SET EXERCISE:
Repeat exactly the lines of the listing below, please, starting with the first and ending with the line containing "for i in range(5): m"; leave out the rest.

TASK INPUT:
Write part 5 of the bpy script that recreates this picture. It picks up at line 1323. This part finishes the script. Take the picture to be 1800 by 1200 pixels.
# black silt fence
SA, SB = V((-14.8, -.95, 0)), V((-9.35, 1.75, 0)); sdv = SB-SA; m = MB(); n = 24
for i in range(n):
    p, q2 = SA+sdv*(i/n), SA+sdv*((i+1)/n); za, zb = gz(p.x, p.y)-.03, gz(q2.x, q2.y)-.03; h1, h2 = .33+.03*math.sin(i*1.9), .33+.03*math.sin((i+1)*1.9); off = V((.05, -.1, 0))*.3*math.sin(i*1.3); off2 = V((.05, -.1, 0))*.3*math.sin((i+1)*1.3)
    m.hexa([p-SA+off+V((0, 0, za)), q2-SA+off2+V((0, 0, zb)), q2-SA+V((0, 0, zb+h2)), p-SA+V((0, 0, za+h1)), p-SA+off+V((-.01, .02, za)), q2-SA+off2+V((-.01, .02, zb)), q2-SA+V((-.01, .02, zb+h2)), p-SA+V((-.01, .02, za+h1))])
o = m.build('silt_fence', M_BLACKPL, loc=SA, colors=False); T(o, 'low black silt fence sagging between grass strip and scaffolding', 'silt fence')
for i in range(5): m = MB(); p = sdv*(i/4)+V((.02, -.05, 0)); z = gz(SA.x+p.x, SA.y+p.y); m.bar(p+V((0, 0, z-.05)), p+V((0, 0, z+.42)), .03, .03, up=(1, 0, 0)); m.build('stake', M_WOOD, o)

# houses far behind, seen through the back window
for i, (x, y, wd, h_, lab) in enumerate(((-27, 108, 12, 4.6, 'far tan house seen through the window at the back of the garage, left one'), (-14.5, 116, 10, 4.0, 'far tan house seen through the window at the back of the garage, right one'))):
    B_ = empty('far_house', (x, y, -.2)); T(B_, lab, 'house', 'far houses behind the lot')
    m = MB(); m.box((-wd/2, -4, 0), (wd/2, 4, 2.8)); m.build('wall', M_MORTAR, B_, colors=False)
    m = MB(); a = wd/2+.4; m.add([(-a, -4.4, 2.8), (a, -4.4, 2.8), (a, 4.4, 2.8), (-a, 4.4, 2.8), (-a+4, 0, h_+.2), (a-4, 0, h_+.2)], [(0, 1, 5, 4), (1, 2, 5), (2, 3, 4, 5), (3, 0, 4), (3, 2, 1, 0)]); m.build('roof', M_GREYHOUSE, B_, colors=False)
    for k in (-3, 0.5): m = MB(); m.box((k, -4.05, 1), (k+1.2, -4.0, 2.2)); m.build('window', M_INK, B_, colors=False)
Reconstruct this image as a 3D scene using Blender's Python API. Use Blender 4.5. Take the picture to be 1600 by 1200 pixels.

RESPONSE:
Write part 5 of the bpy script that recreates this picture. It picks up at line 1323. This part finishes the script. Take the picture to be 1800 by 1200 pixels.
# black silt fence
SA, SB = V((-14.8, -.95, 0)), V((-9.35, 1.75, 0)); sdv = SB-SA; m = MB(); n = 24
for i in range(n):
    p, q2 = SA+sdv*(i/n), SA+sdv*((i+1)/n); za, zb = gz(p.x, p.y)-.03, gz(q2.x, q2.y)-.03; h1, h2 = .33+.03*math.sin(i*1.9), .33+.03*math.sin((i+1)*1.9); off = V((.05, -.1, 0))*.3*math.sin(i*1.3); off2 = V((.05, -.1, 0))*.3*math.sin((i+1)*1.3)
    m.hexa([p-SA+off+V((0, 0, za)), q2-SA+off2+V((0, 0, zb)), q2-SA+V((0, 0, zb+h2)), p-SA+V((0, 0, za+h1)), p-SA+off+V((-.01, .02, za)), q2-SA+off2+V((-.01, .02, zb)), q2-SA+V((-.01, .02, zb+h2)), p-SA+V((-.01, .02, za+h1))])
o = m.build('silt_fence', M_BLACKPL, loc=SA, colors=False); T(o, 'low black silt fence sagging between grass strip and scaffolding', 'silt fence')
for i in range(5): m = MB(); p = sdv*(i/4)+V((.02, -.05, 0)); z = gz(SA.x+p.x, SA.y+p.y); m.bar(p+V((0, 0, z-.05)), p+V((0, 0, z+.42)), .03, .03, up=(1, 0, 0)); m.build('stake', M_WOOD, o)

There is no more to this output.